In hetzelfde besluit is goedgekeurd dat de vrijstelling ook ziet op de verkrijging van aandelen in een OZR die bij een (af)splitsing worden toegekend. De tegemoetkoming houdt in dat slechts overdrachtsbelasting wordt geheven voor zover er een wijziging in de gerechtigdheid tot het gesplitste vermogen plaatsvindt. Dat wil zeggen dat overdrachtsbelasting is verschuldigd indien het materiële belang bij de onroerende zaken, dat door de aandelen wordt vertegenwoordigd, een wijziging ondergaat. Derhalve wordt slechts belast hetgeen door een aandeelhouder meer wordt verkregen ten opzichte van de oorspronkelijke verhouding in de 'oude' vennootschap.
Door de onderhavige juridische splitsing neemt de materiële gerechtigdheid tot de onroerende zaken in de ‘oude’ holding-BV voor kind II respectievelijk kind III toe van 37,6% naar 39,7%, waardoor kind II en kind III overdrachtsbelasting zijn verschuldigd bij de juridische splitsing. Op basis van het beleid blijft de heffing van overdrachtsbelasting voor kind II en III beperkt tot hun uitbreidingen in het belang bij de onroerende zaken van de ‘oude’ holding-BV.
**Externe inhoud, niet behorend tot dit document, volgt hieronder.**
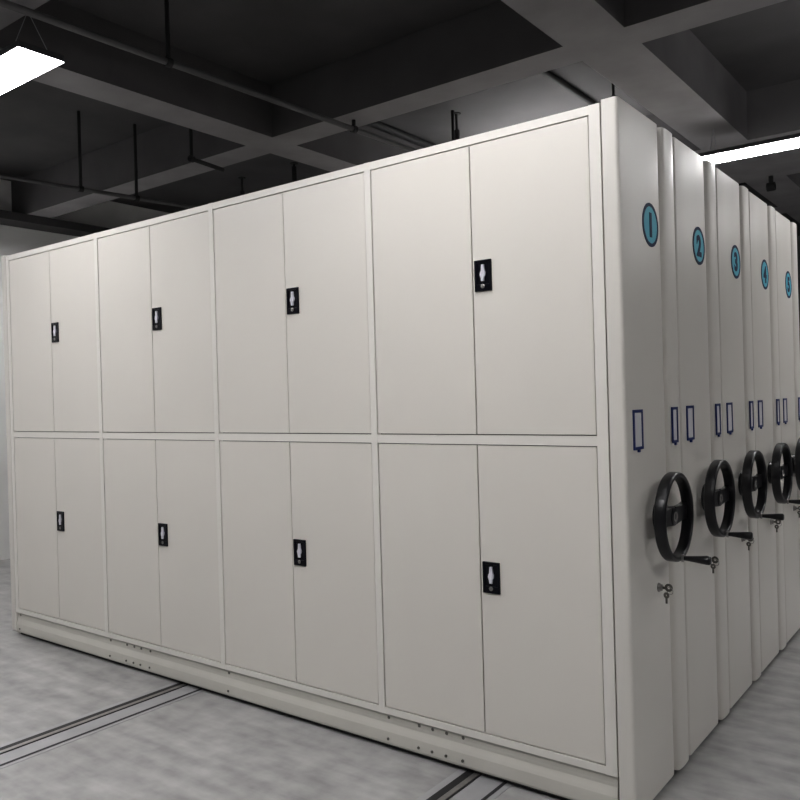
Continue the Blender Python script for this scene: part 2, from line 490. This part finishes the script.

De mening van de Staatssecretaris van Financiën is nu ook bevestigd door Rechtbank Gelderland. De rechtbank is van oordeel dat de wettekst van de vrijstelling voor juridische splitsingen op verschillende manieren kan worden uitgelegd. Op basis van de parlementaire geschiedenis concludeert de rechtbank dat de splitsingsvrijstelling is ingevoerd met het oog op de overgang van vermogen van de splitsende rechtspersoon naar de verkrijgende rechtspersoon. De uitgifte van aandelen in verband met een juridische splitsing voor zover die leidt tot een wijziging in het materiële belang, valt echter niet onder deze vrijstelling. In dit kader geldt wel het zojuist genoemde goedkeurend beleid.